De nouveau situé dans la communauté des Hmongs, La Forêt de Pao est un récit onirique alternant sans cesse entre passé et présent, narrant la jeunesse de Pao, son mariage forcé et ses espoirs perdus. Le film ne prend pas de pincette avec son spectateur : le traînant d’une temporalité à l’autre sans prévenir, du réel au possible et du souvenir au présent. Dans sa forme radicalement fragmentée, il gratifie tout de même l’œil d’une mise en scène souvent surprenante. À la manière d’un puzzle, le film s’éparpille avec des séquences en noir et blanc et des séquences en couleur, sans donner de solution au spectateur. Libre à lui de tenter de le résoudre, ou de se laisser bercer par les séquences pouvant tout aussi bien fonctionner de manière autonome, chacune explorant un pan de la vie de Pao (qu’il soit réel ou non). Un petit voyage déroutant au dispositif très fragile mais durant lequel il est tout de même agréable de se perdre.

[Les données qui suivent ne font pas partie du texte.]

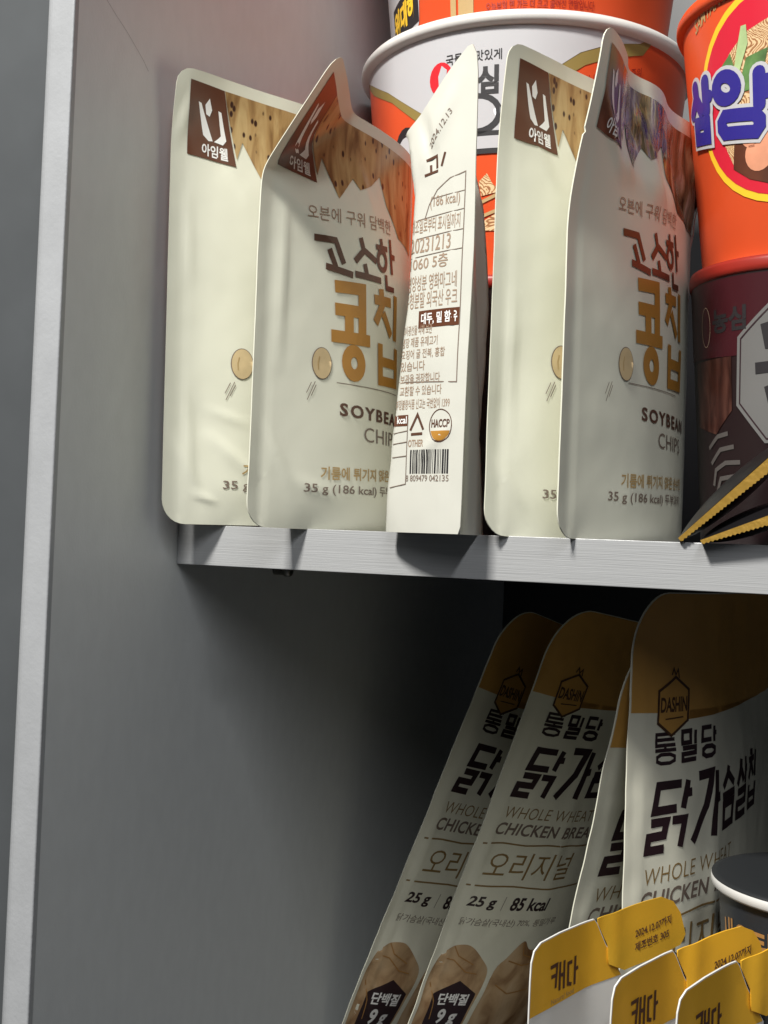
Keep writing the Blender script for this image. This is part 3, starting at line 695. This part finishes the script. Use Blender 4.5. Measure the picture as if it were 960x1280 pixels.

Sounds from the Kitchen de Lee Phongsavanh

Notre petit favori de la soirée, Sounds from the Kitchen, est une sorte de comédie musicale dans laquelle un groupe de jeunes ados, à défaut d’avoir accès à un studio d’enregistrement, fait de la musique avec un micro et ce qu’ils trouvent dans leur cuisine. Dès les premiers plans, le cinéaste use de l’impressionnante prestation de ses trois jeunes acteurs pour instaurer, sans même avoir besoin de les faire parler, le tempo comique à venir. Ce tempo comique sera aussi cinématographique que musical : Lee Phongsavanh utilise plutôt finement les codes de l’électro pour composer des gags à la fois visuels et sonores. Les kicks et les snares deviennent des allume-gaz, la basse un pilon, la mélodie de petites gouttes de sauces qui tombent dans un plat… Le tout pour accoucher de morceaux dans la lignée du label PC Music (on peut notamment penser à l’amusant DJ Kane West) mais aussi de séquences hilarantes et inventives. Il faut le voir pour le croire et Si loin, Si proche nous en a donné l’opportunité.

C’est ainsi que se clôt cette ouverture pleine de promesses : un panorama vivace des cinémas du Laos, du Cambodge et du Vietnam, mais surtout une réflexion profonde autour de l’identité et un festival qui dépasse le cadre de la simple salle obscure.